# WORK INSTRUCTIONS:
Reproduce the data below in full and exclude every picture.
......
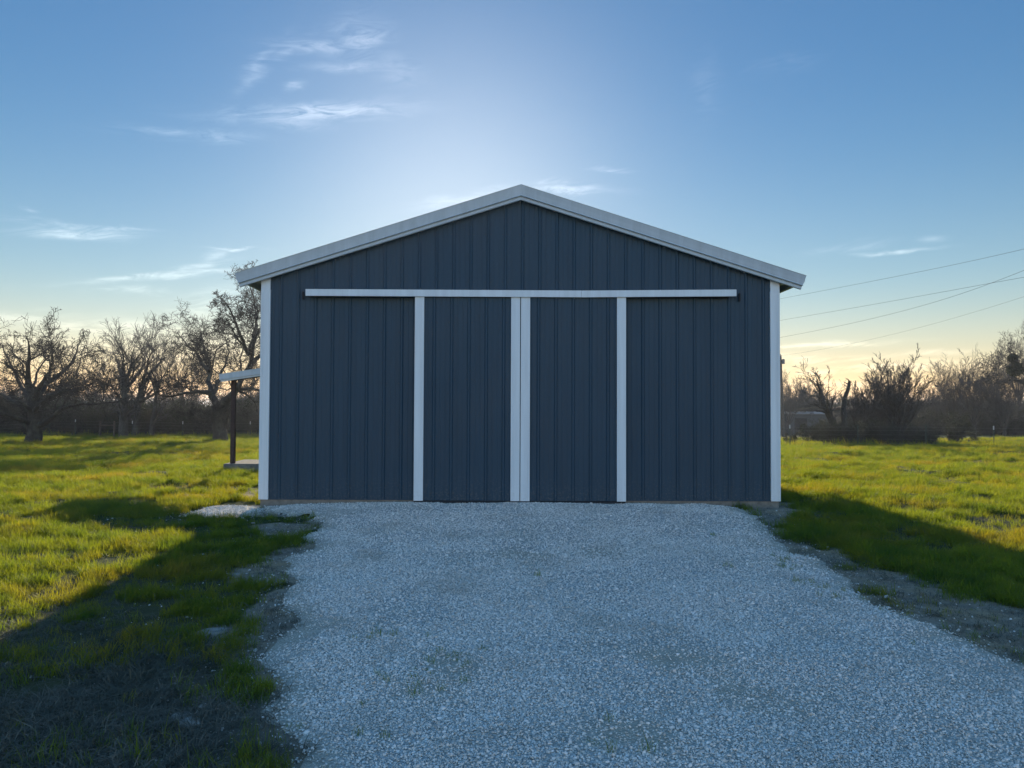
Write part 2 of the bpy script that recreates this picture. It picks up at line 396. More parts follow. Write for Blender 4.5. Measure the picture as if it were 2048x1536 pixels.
# ------------------------------------------------------------------ ground sheet
def axis(lo, hi, f0, f1, step, grow=1.13):
    a = list(np.arange(f0, f1+1e-6, step)); s = step
    while a[-1] < hi: s = min(s*grow, 260); a.append(a[-1]+s)
    s = step
    while a[0] > lo: s = min(s*grow, 260); a.insert(0, a[0]-s)
    return np.array(a)
gx = axis(-3000, 3000, -16, 14, .11, 1.035); gy = axis(-400, 4000, 2, 24, .11, 1.03)
X, Y = np.meshgrid(gx, gy); Z = ground_z(X, Y)
gs = gravel_sd(X, Y)
Z = Z - .03*sstep(0.05, .3, gs)
def grid_faces(nx, ny, mask=None):
    i, j = np.meshgrid(np.arange(nx-1), np.arange(ny-1))
    a = (j*nx+i).ravel(); F = np.stack([a, a+1, a+nx+1, a+nx], 1)
    return F if mask is None else F[mask.ravel()]
me = np_mesh('ground', np.stack([X.ravel(), Y.ravel(), Z.ravel()], 1), grid_faces(len(gx), len(gy)), True)
for nm, val in (('dirt', dirt_amt(X, Y)*(1-sstep(26, 34, Y))), ('tone', lawn_tone(X, Y)), ('dead', dead_amt(X, Y))):
    at = me.attributes.new(nm, 'FLOAT', 'POINT'); at.data.foreach_set('value', val.ravel().astype(np.float32))
new_obj('ground', me, M_GROUND, kind='structure')

# gravel driveway sheet, crowned, thinning out at its edge
def gravel_z(x, y):
    base = -0.125 + .075*sstep(9.5, 13.3, y)*np.exp(-((x-BX)/3.6)**4) + (fbm(x, y, .9, 51, 3)-.5)*.03
    return base
hx = np.arange(-7.5, 11, .1); hy = np.arange(-6, 13.56, .1)
X2, Y2 = np.meshgrid(hx, hy); s2 = gravel_sd(X2, Y2)
Z2 = gravel_z(X2, Y2)+.012+.02*sstep(0, .3, s2)-.06*(1-sstep(-.12, .06, s2))
hidden_under = (np.abs(X2-BX) < HW) & (Y2 > BY+.02)
keep = (s2 > -.14) & ~hidden_under
km = keep[:-1,:-1] & keep[1:,:-1] & keep[:-1,1:] & keep[1:,1:]
gme = (np_mesh('gravel_driveway', np.stack([X2.ravel(), Y2.ravel(), Z2.ravel()], 1), grid_faces(len(hx), len(hy), km), True))
soil = np.maximum(1-sstep(.0, .40, s2+(fbm(X2, Y2, .25, 197, 3)-.5)*.35), worn_amt(X2, Y2))
at = gme.attributes.new('soil', 'FLOAT', 'POINT'); at.data.foreach_set('value', soil.ravel().astype(np.float32))
new_obj('gravel_driveway', gme, M_GBED, kind='structure')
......
# WRITTEN ANSWER:
Write part 2 of the bpy script that recreates this picture. It picks up at line 396. More parts follow. Write for Blender 4.5. Measure the picture as if it were 2048x1536 pixels.
# ------------------------------------------------------------------ ground sheet
def axis(lo, hi, f0, f1, step, grow=1.13):
    a = list(np.arange(f0, f1+1e-6, step)); s = step
    while a[-1] < hi: s = min(s*grow, 260); a.append(a[-1]+s)
    s = step
    while a[0] > lo: s = min(s*grow, 260); a.insert(0, a[0]-s)
    return np.array(a)
gx = axis(-3000, 3000, -16, 14, .11, 1.035); gy = axis(-400, 4000, 2, 24, .11, 1.03)
X, Y = np.meshgrid(gx, gy); Z = ground_z(X, Y)
gs = gravel_sd(X, Y)
Z = Z - .03*sstep(0.05, .3, gs)
def grid_faces(nx, ny, mask=None):
    i, j = np.meshgrid(np.arange(nx-1), np.arange(ny-1))
    a = (j*nx+i).ravel(); F = np.stack([a, a+1, a+nx+1, a+nx], 1)
    return F if mask is None else F[mask.ravel()]
me = np_mesh('ground', np.stack([X.ravel(), Y.ravel(), Z.ravel()], 1), grid_faces(len(gx), len(gy)), True)
for nm, val in (('dirt', dirt_amt(X, Y)*(1-sstep(26, 34, Y))), ('tone', lawn_tone(X, Y)), ('dead', dead_amt(X, Y))):
    at = me.attributes.new(nm, 'FLOAT', 'POINT'); at.data.foreach_set('value', val.ravel().astype(np.float32))
new_obj('ground', me, M_GROUND, kind='structure')

# gravel driveway sheet, crowned, thinning out at its edge
def gravel_z(x, y):
    base = -0.125 + .075*sstep(9.5, 13.3, y)*np.exp(-((x-BX)/3.6)**4) + (fbm(x, y, .9, 51, 3)-.5)*.03
    return base
hx = np.arange(-7.5, 11, .1); hy = np.arange(-6, 13.56, .1)
X2, Y2 = np.meshgrid(hx, hy); s2 = gravel_sd(X2, Y2)
Z2 = gravel_z(X2, Y2)+.012+.02*sstep(0, .3, s2)-.06*(1-sstep(-.12, .06, s2))
hidden_under = (np.abs(X2-BX) < HW) & (Y2 > BY+.02)
keep = (s2 > -.14) & ~hidden_under
km = keep[:-1,:-1] & keep[1:,:-1] & keep[:-1,1:] & keep[1:,1:]
gme = (np_mesh('gravel_driveway', np.stack([X2.ravel(), Y2.ravel(), Z2.ravel()], 1), grid_faces(len(hx), len(hy), km), True))
soil = np.maximum(1-sstep(.0, .40, s2+(fbm(X2, Y2, .25, 197, 3)-.5)*.35), worn_amt(X2, Y2))
at = gme.attributes.new('soil', 'FLOAT', 'POINT'); at.data.foreach_set('value', soil.ravel().astype(np.float32))
new_obj('gravel_driveway', gme, M_GBED, kind='structure')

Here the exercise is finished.